Bei der reglementarischen Umschreibung sind die üblichen Schranken von Art. 2 und 27 ZGB, Art. 19 f. OR sowie diejenigen zu beachten, welche sich aus der Institution des Stockwerkeigentums ergeben.
3. Änderung der Benutzungsart
Wird die bestehende Benutzungsart einer Stockwerkeinheit abgeändert, bedarf dies einer entsprechenden Reglementsänderung bzw. eines Stockwerkeigentümerbeschlusses. Gemäss Art. 647b Abs. 1 i.V.m. Art. 712g Abs. 1 ZGB ist für den Beschluss die doppelte Mehrheit nach Köpfen und Wertquoten erforderlich.

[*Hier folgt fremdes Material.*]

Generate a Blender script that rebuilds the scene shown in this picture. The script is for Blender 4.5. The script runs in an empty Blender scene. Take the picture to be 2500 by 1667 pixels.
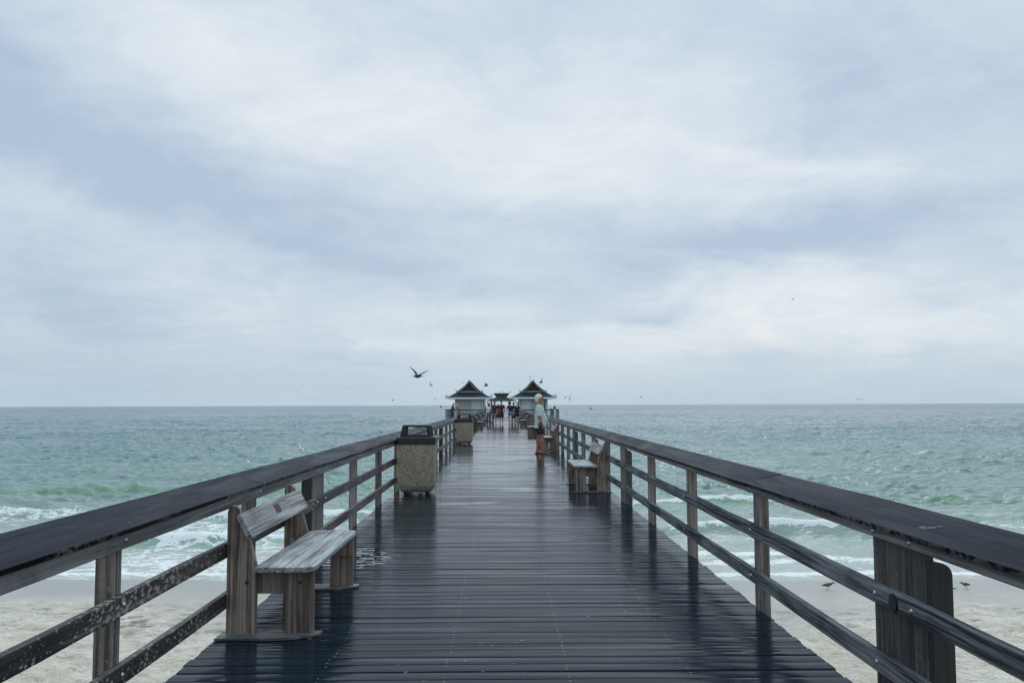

4. Änderung der Zweckbestimmung
Ist die geänderte Benutzungsweise einer Stockwerkeinheit von einer Intensität, dass dies den Gesamtcharakter der Liegenschaft verändert, ist deren Zweckbestimmung betroffen. In diesem Fall bedarf der Beschluss gemäss Art. 648 Abs. 2 i.V.m. Art. 712g Abs. 1 ZGB sogar der Zustimmung aller Stockwerkeigentümer.

Entscheidung
Vorliegend war die Benutzungsart reglementarisch mit „Wohnzwecken“ umschrieben. Es stellte sich also die Frage, ob die GmbH als Mieterin die beiden Wohnungen zu Wohnzwecken angemietet hatte bzw. ob die von ihr angestrebte konkrete Nutzung als Wohnnutzung angesehen werden konnte. Die GmbH als Mieterin wollte die Wohnung zum Betrieb eines kommerziell geführten Pflegeheimes nutzen.
Die Überlassung einer 8½-Zimmer-Wohnung für einen professionellen Pflegebetrieb sei aber, so das Bundesgericht, nicht mehr vom Wohnzweck abgedeckt. Bei einem reinen Wohnhaus sei der Betrieb eines Pflegeheimes mit dem „Wohnzweck“, wie ihn das Reglement für sämtliche Wohnungen vorsieht, nicht vereinbar. Die beabsichtigte Nutzung als kommerziell geführtes Pflegeheim sei deshalb unzulässig.

Fazit
Der Entscheid ist kritisch. Steht bei einem Pflegeheim von betagten Menschen wirklich die kommerzielle Natur des Betreibens eines Pflegeheimes und nicht das Wohnen der älteren Personen im Kreis von jungen und gesunden Personen im Vordergrund? Will man wirklich eine Separation der – noch – nicht pflegebedürftigen von den pflegebedürftigen älteren Personen, die auf dauernde Hilfe angewiesen sind?